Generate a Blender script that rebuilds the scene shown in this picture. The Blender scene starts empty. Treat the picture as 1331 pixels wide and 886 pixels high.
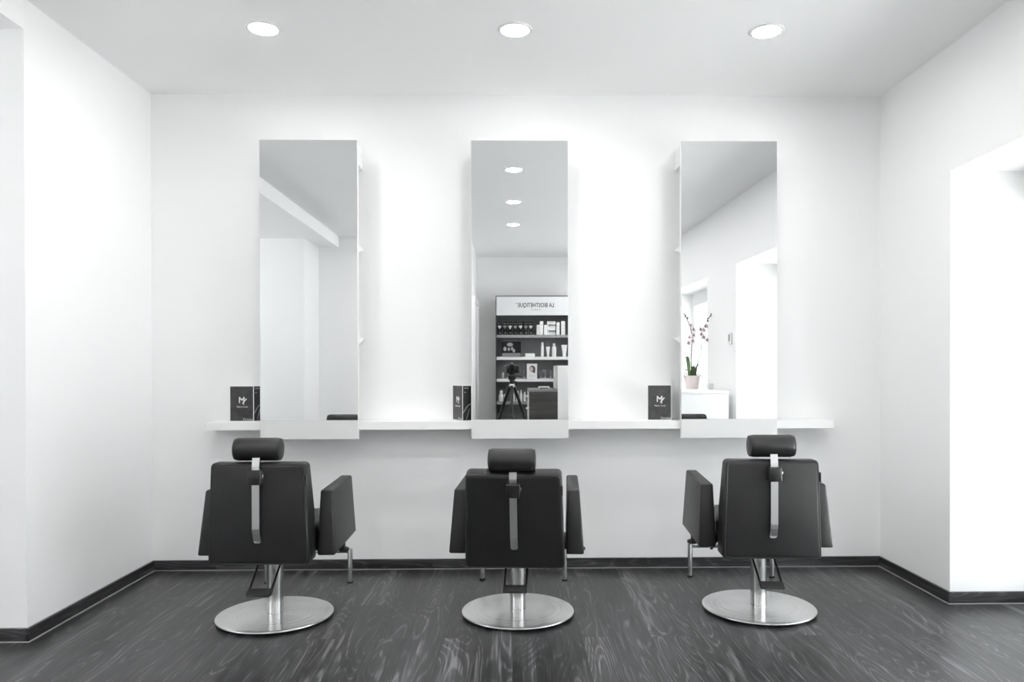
import bpy, bmesh, math, random
from mathutils import Vector, Matrix, Euler
random.seed(7)
SC = bpy.context.scene
COL = SC.collection
PI = math.pi
D2R = PI / 180

# ------------------------------------------------------------------ materials
def new_mat(name):
    m = bpy.data.materials.new(name); m.use_nodes = True
    nt = m.node_tree
    return m, nt, nt.nodes['Principled BSDF']

def pmat(name, col, rough=.5, metal=0., spec=.5, noise=0., nscale=20., bump=0., bscale=200., **kw):
    m, nt, b = new_mat(name)
    if isinstance(col, (int, float)): col = (col, col, col)
    b.inputs['Base Color'].default_value = (*col, 1)
    b.inputs['Roughness'].default_value = rough
    b.inputs['Metallic'].default_value = metal
    b.inputs['Specular IOR Level'].default_value = spec
    for k, v in kw.items(): b.inputs[k.replace('_', ' ')].default_value = v
    tc = nt.nodes.new('ShaderNodeTexCoord')
    if noise > 0:
        n = nt.nodes.new('ShaderNodeTexNoise'); n.inputs['Scale'].default_value = nscale; n.inputs['Detail'].default_value = 4
        nt.links.new(tc.outputs['Object'], n.inputs['Vector'])
        r = nt.nodes.new('ShaderNodeValToRGB')
        r.color_ramp.elements[0].position = .3; r.color_ramp.elements[1].position = .7
        r.color_ramp.elements[0].color = (*[max(0, c * (1 - noise)) for c in col], 1)
        r.color_ramp.elements[1].color = (*[min(1, c * (1 + noise)) for c in col], 1)
        nt.links.new(n.outputs['Fac'], r.inputs['Fac']); nt.links.new(r.outputs['Color'], b.inputs['Base Color'])
    if bump > 0:
        n = nt.nodes.new('ShaderNodeTexNoise'); n.inputs['Scale'].default_value = bscale; n.inputs['Detail'].default_value = 3
        nt.links.new(tc.outputs['Object'], n.inputs['Vector'])
        bp = nt.nodes.new('ShaderNodeBump'); bp.inputs['Strength'].default_value = bump; bp.inputs['Distance'].default_value = .002
        nt.links.new(n.outputs['Fac'], bp.inputs['Height']); nt.links.new(bp.outputs['Normal'], b.inputs['Normal'])
    return m

def emat(name, col, strength):
    m, nt, b = new_mat(name)
    b.inputs['Base Color'].default_value = (.8, .8, .8, 1)
    b.inputs['Emission Color'].default_value = (*col, 1)
    b.inputs['Emission Strength'].default_value = strength
    return m

def glass_mat(name):
    m = bpy.data.materials.new(name); m.use_nodes = True
    nt = m.node_tree; nt.nodes.clear()
    out = nt.nodes.new('ShaderNodeOutputMaterial'); mix = nt.nodes.new('ShaderNodeMixShader')
    tr = nt.nodes.new('ShaderNodeBsdfTransparent'); gl = nt.nodes.new('ShaderNodeBsdfGlossy'); fr = nt.nodes.new('ShaderNodeFresnel')
    tr.inputs['Color'].default_value = (.96, .97, .97, 1); gl.inputs['Roughness'].default_value = .0
    fr.inputs['IOR'].default_value = 1.45
    ge = nt.nodes.new('ShaderNodeNewGeometry'); inv = nt.nodes.new('ShaderNodeMath'); inv.operation = 'SUBTRACT'; inv.inputs[0].default_value = 1.
    mu = nt.nodes.new('ShaderNodeMath'); mu.operation = 'MULTIPLY'
    nt.links.new(ge.outputs['Backfacing'], inv.inputs[1]); nt.links.new(fr.outputs[0], mu.inputs[0]); nt.links.new(inv.outputs[0], mu.inputs[1])
    nt.links.new(mu.outputs[0], mix.inputs[0]); nt.links.new(tr.outputs[0], mix.inputs[1]); nt.links.new(gl.outputs[0], mix.inputs[2])
    nt.links.new(mix.outputs[0], out.inputs[0])
    return m

def wood_mat(name, along='Y', dark=(.010, .0102, .0106), mid=(.036, .0364, .0374), light=(.185, .187, .193), rough=.32, plank=.15, length=1.25, seam=True):
    """grey limed oak: planks with their own tone, fine pale pores and cathedral figure"""
    m, nt, b = new_mat(name)
    N, L = nt.nodes.new, nt.links.new
    tc = N('ShaderNodeTexCoord')
    sep = N('ShaderNodeSeparateXYZ'); L(tc.outputs['Object'], sep.inputs[0])
    com = N('ShaderNodeCombineXYZ')                       # com.x runs along the plank, com.y across
    a, c = {'Y': ('Y', 'X'), 'X': ('X', 'Z'), 'Yz': ('Y', 'Z')}[along]
    L(sep.outputs[a], com.inputs[0]); L(sep.outputs[c], com.inputs[1])
    br = N('ShaderNodeTexBrick'); L(com.outputs[0], br.inputs['Vector'])
    br.offset = .37; br.offset_frequency = 2; br.squash = 1
    br.inputs['Color1'].default_value = (0, 0, 0, 1); br.inputs['Color2'].default_value = (1, 1, 1, 1); br.inputs['Mortar'].default_value = (.5, .5, .5, 1)
    br.inputs['Scale'].default_value = 1; br.inputs['Mortar Size'].default_value = .0012; br.inputs['Mortar Smooth'].default_value = .1
    br.inputs['Brick Width'].default_value = length; br.inputs['Row Height'].default_value = plank
    # every plank looks up its own stretch of the pattern
    off = N('ShaderNodeVectorMath'); off.operation = 'MULTIPLY'; L(br.outputs['Color'], off.inputs[0]); off.inputs[1].default_value = (17.3, 9.1, 5.7)
    add = N('ShaderNodeVectorMath'); add.operation = 'ADD'; L(com.outputs[0], add.inputs[0]); L(off.outputs[0], add.inputs[1])
    def mapped(sx, sy, sz=1.):
        mp = N('ShaderNodeMapping'); mp.inputs['Scale'].default_value = (sx, sy, sz); L(add.outputs[0], mp.inputs['Vector']); return mp
    # cathedral figure: contour lines of a stretched noise field
    m1 = mapped(1.05, 8.)
    n1 = N('ShaderNodeTexNoise'); n1.inputs['Scale'].default_value = 1.; n1.inputs['Detail'].default_value = 1.1; n1.inputs['Roughness'].default_value = .35; L(m1.outputs[0], n1.inputs['Vector'])
    mul = N('ShaderNodeMath'); mul.operation = 'MULTIPLY'; mul.inputs[1].default_value = 120.; L(n1.outputs['Fac'], mul.inputs[0])
    sn = N('ShaderNodeMath'); sn.operation = 'SINE'; L(mul.outputs[0], sn.inputs[0])
    ring = N('ShaderNodeMapRange'); ring.inputs['From Min'].default_value = .3; ring.inputs['From Max'].default_value = 1.; L(sn.outputs[0], ring.inputs['Value'])
    # fine pores
    m2 = mapped(4., 190.)
    n2 = N('ShaderNodeTexNoise'); n2.inputs['Scale'].default_value = 1.; n2.inputs['Detail'].default_value = 3.; n2.inputs['Roughness'].default_value = .6; L(m2.outputs[0], n2.inputs['Vector'])
    pore = N('ShaderNodeMapRange'); pore.inputs['From Min'].default_value = .3; pore.inputs['From Max'].default_value = .7; L(n2.outputs['Fac'], pore.inputs['Value'])
    # broad streaks
    m3 = mapped(.9, 20.)
    n3 = N('ShaderNodeTexNoise'); n3.inputs['Scale'].default_value = 1.; n3.inputs['Detail'].default_value = 3.; L(m3.outputs[0], n3.inputs['Vector'])
    streak = N('ShaderNodeMapRange'); streak.inputs['From Min'].default_value = .32; streak.inputs['From Max'].default_value = .7; L(n3.outputs['Fac'], streak.inputs['Value'])
    def math_(op, x, y):
        q = N('ShaderNodeMath'); q.operation = op
        for i, v in enumerate((x, y)):
            if isinstance(v, (int, float)): q.inputs[i].default_value = v
            else: L(v, q.inputs[i])
        return q.outputs[0]
    rp = math_('MULTIPLY', ring.outputs[0], math_('ADD', math_('MULTIPLY', pore.outputs[0], .7), .3))
    tone = math_('ADD', math_('MULTIPLY', streak.outputs[0], .42), math_('MULTIPLY', rp, .34))
    tone = math_('ADD', tone, math_('MULTIPLY', pore.outputs[0], .31))
    ran = N('ShaderNodeSeparateColor'); L(br.outputs['Color'], ran.inputs[0])
    tone = math_('ADD', tone, math_('MULTIPLY', math_('SUBTRACT', ran.outputs[0], .5), .17))
    ramp = N('ShaderNodeValToRGB'); e = ramp.color_ramp.elements
    e[0].position = .12; e[0].color = (*dark, 1); e[1].position = .92; e[1].color = (*light, 1)
    k = e.new(.5); k.color = (*mid, 1)
    L(tone, ramp.inputs['Fac'])
    if seam:
        mx = N('ShaderNodeMix'); mx.data_type = 'RGBA'; L(br.outputs['Fac'], mx.inputs[0]); L(ramp.outputs[0], mx.inputs[6]); mx.inputs[7].default_value = (.012, .012, .013, 1)
        L(mx.outputs[2], b.inputs['Base Color'])
    else:
        L(ramp.outputs[0], b.inputs['Base Color'])
    b.inputs['Roughness'].default_value = rough
    bp = N('ShaderNodeBump'); bp.inputs['Strength'].default_value = .12; bp.inputs['Distance'].default_value = .001
    L(tone, bp.inputs['Height']); L(bp.outputs['Normal'], b.inputs['Normal'])
    return m

M = {}
M['wall'] = pmat('white_wall_paint', (.89, .89, .89), .7, spec=.25, bump=.08, bscale=60)
M['ceiling'] = pmat('white_ceiling_paint', (.91, .91, .91), .8, spec=.2)
M['lacquer'] = pmat('white_lacquer', (.84, .84, .835), .35, spec=.4)
M['satin'] = pmat('pale_grey_satin_panel', (.70, .705, .70), .32, spec=.4)
M['mirror'] = pmat('silvered_mirror', (.86, .868, .872), .0, 1.)
M['floor'] = wood_mat('grey_oak_planks', 'Y')
M['base_x'] = wood_mat('dark_oak_baseboard', 'X', mid=(.042, .0425, .044), light=(.13, .132, .136), seam=False)
M['base_y'] = wood_mat('dark_oak_baseboard_side', 'Yz', mid=(.036, .0365, .038), light=(.11, .112, .116), seam=False)
M['caulk'] = pmat('pale_floor_joint', (.38, .38, .38), .6)
M['leather'] = pmat('black_leather', (.0115, .0117, .0124), .42, spec=.4, noise=.15, nscale=8, bump=.25, bscale=420)
M['leather_seam'] = pmat('black_leather_seam', (.010, .010, .011), .5)
M['black_plastic'] = pmat('black_plastic', (.012, .012, .012), .38)
M['black_metal'] = pmat('black_steel', (.010, .010, .011), .35, spec=.35)
M['rubber'] = pmat('black_rubber', (.01, .01, .01), .7)
M['lamp_white'] = pmat('white_lamp_ring', (.85, .85, .85), .4)
M['lamp'] = emat('lit_lamp_diffuser', (1., .993, .985), 160.)
M['card_white'] = pmat('white_card_edge', (.82, .82, .82), .5)
M['card_dark'] = pmat('charcoal_card_print', (.032, .032, .033), .4, noise=.5, nscale=26)
M['card_black'] = pmat('black_card_print', (.012, .012, .014), .4, noise=.5, nscale=18)
M['print_white'] = pmat('white_print', (.82, .82, .82), .5)
M['print_grey'] = pmat('grey_print', (.35, .35, .35), .5)
M['print_black'] = pmat('black_print', (.02, .02, .02), .5)
M['glass'] = glass_mat('clear_glass')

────

What is needed
Repeat the listing above from its first line through the line that contains "return m, nt, nt.nodes['Principled BSDF']", both included, and nothing more. Drop the pictures.

The solution
Generate a Blender script that rebuilds the scene shown in this picture. The Blender scene starts empty. Treat the picture as 1331 pixels wide and 886 pixels high.
import bpy, bmesh, math, random
from mathutils import Vector, Matrix, Euler
random.seed(7)
SC = bpy.context.scene
COL = SC.collection
PI = math.pi
D2R = PI / 180

# ------------------------------------------------------------------ materials
def new_mat(name):
    m = bpy.data.materials.new(name); m.use_nodes = True
    nt = m.node_tree
    return m, nt, nt.nodes['Principled BSDF']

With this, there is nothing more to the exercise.